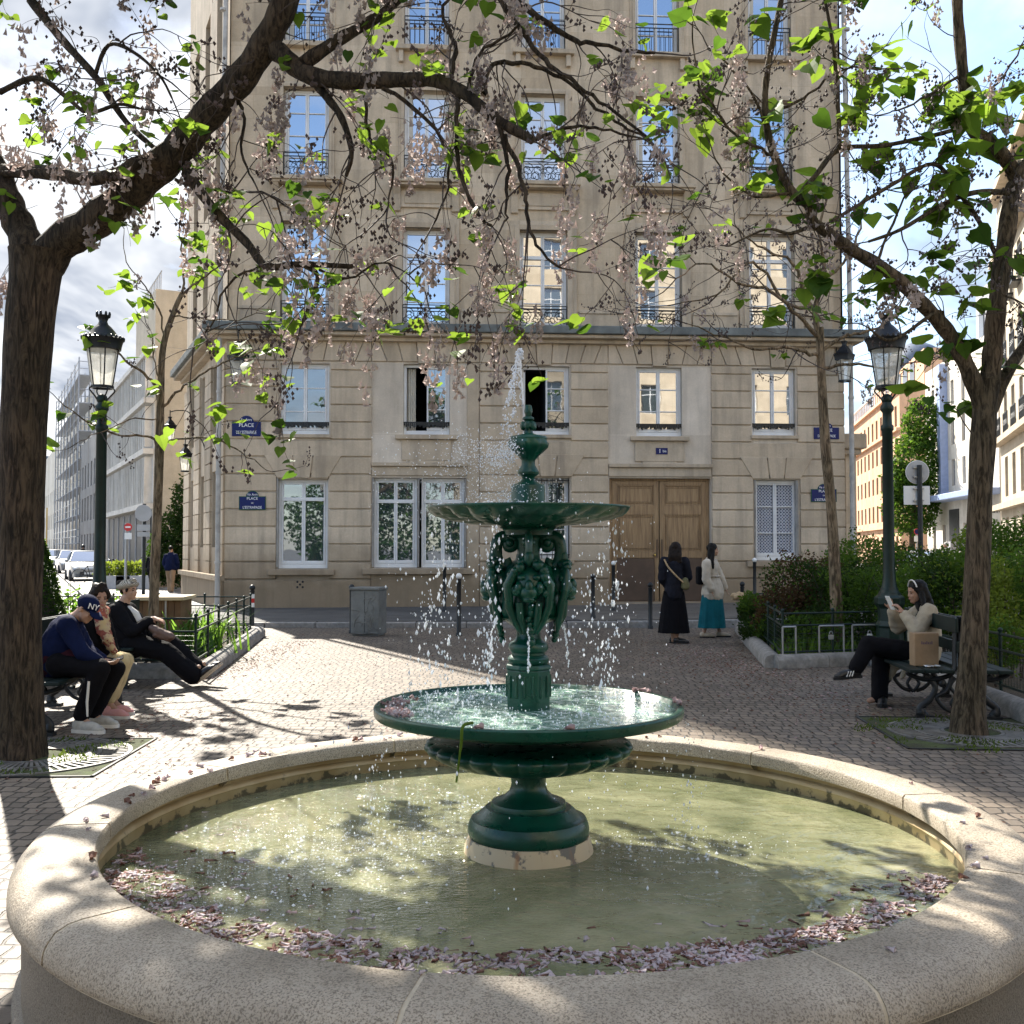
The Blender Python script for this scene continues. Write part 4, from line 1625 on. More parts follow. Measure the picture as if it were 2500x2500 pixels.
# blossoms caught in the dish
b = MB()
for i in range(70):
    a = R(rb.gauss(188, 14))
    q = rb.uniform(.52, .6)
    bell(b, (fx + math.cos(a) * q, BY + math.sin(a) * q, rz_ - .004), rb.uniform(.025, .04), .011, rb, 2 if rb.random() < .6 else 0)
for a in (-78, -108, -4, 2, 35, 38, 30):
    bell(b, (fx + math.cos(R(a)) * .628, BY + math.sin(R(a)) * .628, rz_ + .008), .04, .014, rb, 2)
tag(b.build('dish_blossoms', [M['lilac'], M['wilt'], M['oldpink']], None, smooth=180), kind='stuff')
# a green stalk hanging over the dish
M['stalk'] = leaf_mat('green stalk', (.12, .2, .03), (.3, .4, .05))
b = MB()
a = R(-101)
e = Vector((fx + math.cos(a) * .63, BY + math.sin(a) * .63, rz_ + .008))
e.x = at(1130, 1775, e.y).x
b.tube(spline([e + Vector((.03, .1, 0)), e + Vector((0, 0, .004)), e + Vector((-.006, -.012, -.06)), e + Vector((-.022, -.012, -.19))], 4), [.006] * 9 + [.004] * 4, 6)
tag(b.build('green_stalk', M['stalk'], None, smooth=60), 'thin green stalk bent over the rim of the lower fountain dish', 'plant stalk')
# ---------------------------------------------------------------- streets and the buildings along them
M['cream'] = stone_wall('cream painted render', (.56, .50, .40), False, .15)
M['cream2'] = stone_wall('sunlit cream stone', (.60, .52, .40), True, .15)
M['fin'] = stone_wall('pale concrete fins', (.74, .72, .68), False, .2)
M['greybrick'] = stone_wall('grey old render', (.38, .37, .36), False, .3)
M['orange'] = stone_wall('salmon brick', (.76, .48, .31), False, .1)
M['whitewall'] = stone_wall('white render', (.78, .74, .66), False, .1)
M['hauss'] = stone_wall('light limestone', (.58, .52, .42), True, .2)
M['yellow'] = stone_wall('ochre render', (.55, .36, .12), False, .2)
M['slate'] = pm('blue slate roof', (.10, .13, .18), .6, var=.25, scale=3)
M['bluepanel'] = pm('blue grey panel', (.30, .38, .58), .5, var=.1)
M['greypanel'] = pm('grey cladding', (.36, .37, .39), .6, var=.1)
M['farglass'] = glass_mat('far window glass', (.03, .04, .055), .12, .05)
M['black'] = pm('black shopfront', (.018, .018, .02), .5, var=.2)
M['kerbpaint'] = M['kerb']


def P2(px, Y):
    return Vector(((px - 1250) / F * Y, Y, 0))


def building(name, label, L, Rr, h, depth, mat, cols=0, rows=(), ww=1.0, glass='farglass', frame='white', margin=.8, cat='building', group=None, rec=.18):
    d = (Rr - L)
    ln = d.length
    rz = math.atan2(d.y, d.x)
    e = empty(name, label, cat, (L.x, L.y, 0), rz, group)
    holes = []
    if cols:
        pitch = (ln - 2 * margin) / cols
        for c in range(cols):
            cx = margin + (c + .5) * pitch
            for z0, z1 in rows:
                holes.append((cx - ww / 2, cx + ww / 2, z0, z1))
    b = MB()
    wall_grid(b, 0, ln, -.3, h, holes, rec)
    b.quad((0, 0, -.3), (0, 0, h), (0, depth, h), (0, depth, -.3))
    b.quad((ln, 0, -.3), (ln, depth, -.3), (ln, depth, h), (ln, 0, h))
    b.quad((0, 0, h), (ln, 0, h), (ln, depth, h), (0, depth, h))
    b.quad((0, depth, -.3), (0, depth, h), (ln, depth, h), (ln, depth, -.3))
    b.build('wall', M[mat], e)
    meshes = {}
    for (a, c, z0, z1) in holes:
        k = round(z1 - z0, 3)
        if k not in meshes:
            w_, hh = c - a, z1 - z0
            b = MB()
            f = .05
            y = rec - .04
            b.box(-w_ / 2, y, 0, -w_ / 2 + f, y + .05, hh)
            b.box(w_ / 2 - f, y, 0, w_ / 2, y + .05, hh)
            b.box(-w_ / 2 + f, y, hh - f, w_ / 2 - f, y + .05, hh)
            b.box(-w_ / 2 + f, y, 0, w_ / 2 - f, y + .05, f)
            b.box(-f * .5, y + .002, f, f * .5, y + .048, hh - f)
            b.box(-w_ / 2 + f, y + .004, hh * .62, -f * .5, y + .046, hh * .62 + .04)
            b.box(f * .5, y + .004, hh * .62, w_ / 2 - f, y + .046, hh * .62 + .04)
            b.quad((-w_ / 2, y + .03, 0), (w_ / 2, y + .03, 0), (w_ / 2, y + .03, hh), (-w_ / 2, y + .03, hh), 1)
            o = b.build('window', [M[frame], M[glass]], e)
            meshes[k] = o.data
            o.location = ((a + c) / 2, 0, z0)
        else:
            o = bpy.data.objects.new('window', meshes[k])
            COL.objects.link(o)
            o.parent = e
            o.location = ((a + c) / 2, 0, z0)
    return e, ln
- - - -
- **What the task asks**:
Reproduce the listing word for word and omit its pictures.

- **Response for this exercise**:
The Blender Python script for this scene continues. Write part 4, from line 1625 on. More parts follow. Measure the picture as if it were 2500x2500 pixels.
# blossoms caught in the dish
b = MB()
for i in range(70):
    a = R(rb.gauss(188, 14))
    q = rb.uniform(.52, .6)
    bell(b, (fx + math.cos(a) * q, BY + math.sin(a) * q, rz_ - .004), rb.uniform(.025, .04), .011, rb, 2 if rb.random() < .6 else 0)
for a in (-78, -108, -4, 2, 35, 38, 30):
    bell(b, (fx + math.cos(R(a)) * .628, BY + math.sin(R(a)) * .628, rz_ + .008), .04, .014, rb, 2)
tag(b.build('dish_blossoms', [M['lilac'], M['wilt'], M['oldpink']], None, smooth=180), kind='stuff')
# a green stalk hanging over the dish
M['stalk'] = leaf_mat('green stalk', (.12, .2, .03), (.3, .4, .05))
b = MB()
a = R(-101)
e = Vector((fx + math.cos(a) * .63, BY + math.sin(a) * .63, rz_ + .008))
e.x = at(1130, 1775, e.y).x
b.tube(spline([e + Vector((.03, .1, 0)), e + Vector((0, 0, .004)), e + Vector((-.006, -.012, -.06)), e + Vector((-.022, -.012, -.19))], 4), [.006] * 9 + [.004] * 4, 6)
tag(b.build('green_stalk', M['stalk'], None, smooth=60), 'thin green stalk bent over the rim of the lower fountain dish', 'plant stalk')
# ---------------------------------------------------------------- streets and the buildings along them
M['cream'] = stone_wall('cream painted render', (.56, .50, .40), False, .15)
M['cream2'] = stone_wall('sunlit cream stone', (.60, .52, .40), True, .15)
M['fin'] = stone_wall('pale concrete fins', (.74, .72, .68), False, .2)
M['greybrick'] = stone_wall('grey old render', (.38, .37, .36), False, .3)
M['orange'] = stone_wall('salmon brick', (.76, .48, .31), False, .1)
M['whitewall'] = stone_wall('white render', (.78, .74, .66), False, .1)
M['hauss'] = stone_wall('light limestone', (.58, .52, .42), True, .2)
M['yellow'] = stone_wall('ochre render', (.55, .36, .12), False, .2)
M['slate'] = pm('blue slate roof', (.10, .13, .18), .6, var=.25, scale=3)
M['bluepanel'] = pm('blue grey panel', (.30, .38, .58), .5, var=.1)
M['greypanel'] = pm('grey cladding', (.36, .37, .39), .6, var=.1)
M['farglass'] = glass_mat('far window glass', (.03, .04, .055), .12, .05)
M['black'] = pm('black shopfront', (.018, .018, .02), .5, var=.2)
M['kerbpaint'] = M['kerb']


def P2(px, Y):
    return Vector(((px - 1250) / F * Y, Y, 0))


def building(name, label, L, Rr, h, depth, mat, cols=0, rows=(), ww=1.0, glass='farglass', frame='white', margin=.8, cat='building', group=None, rec=.18):
    d = (Rr - L)
    ln = d.length
    rz = math.atan2(d.y, d.x)
    e = empty(name, label, cat, (L.x, L.y, 0), rz, group)
    holes = []
    if cols:
        pitch = (ln - 2 * margin) / cols
        for c in range(cols):
            cx = margin + (c + .5) * pitch
            for z0, z1 in rows:
                holes.append((cx - ww / 2, cx + ww / 2, z0, z1))
    b = MB()
    wall_grid(b, 0, ln, -.3, h, holes, rec)
    b.quad((0, 0, -.3), (0, 0, h), (0, depth, h), (0, depth, -.3))
    b.quad((ln, 0, -.3), (ln, depth, -.3), (ln, depth, h), (ln, 0, h))
    b.quad((0, 0, h), (ln, 0, h), (ln, depth, h), (0, depth, h))
    b.quad((0, depth, -.3), (0, depth, h), (ln, depth, h), (ln, depth, -.3))
    b.build('wall', M[mat], e)
    meshes = {}
    for (a, c, z0, z1) in holes:
        k = round(z1 - z0, 3)
        if k not in meshes:
            w_, hh = c - a, z1 - z0
            b = MB()
            f = .05
            y = rec - .04
            b.box(-w_ / 2, y, 0, -w_ / 2 + f, y + .05, hh)
            b.box(w_ / 2 - f, y, 0, w_ / 2, y + .05, hh)
            b.box(-w_ / 2 + f, y, hh - f, w_ / 2 - f, y + .05, hh)
            b.box(-w_ / 2 + f, y, 0, w_ / 2 - f, y + .05, f)
            b.box(-f * .5, y + .002, f, f * .5, y + .048, hh - f)
            b.box(-w_ / 2 + f, y + .004, hh * .62, -f * .5, y + .046, hh * .62 + .04)
            b.box(f * .5, y + .004, hh * .62, w_ / 2 - f, y + .046, hh * .62 + .04)
            b.quad((-w_ / 2, y + .03, 0), (w_ / 2, y + .03, 0), (w_ / 2, y + .03, hh), (-w_ / 2, y + .03, hh), 1)
            o = b.build('window', [M[frame], M[glass]], e)
            meshes[k] = o.data
            o.location = ((a + c) / 2, 0, z0)
        else:
            o = bpy.data.objects.new('window', meshes[k])
            COL.objects.link(o)
            o.parent = e
            o.location = ((a + c) / 2, 0, z0)
    return e, ln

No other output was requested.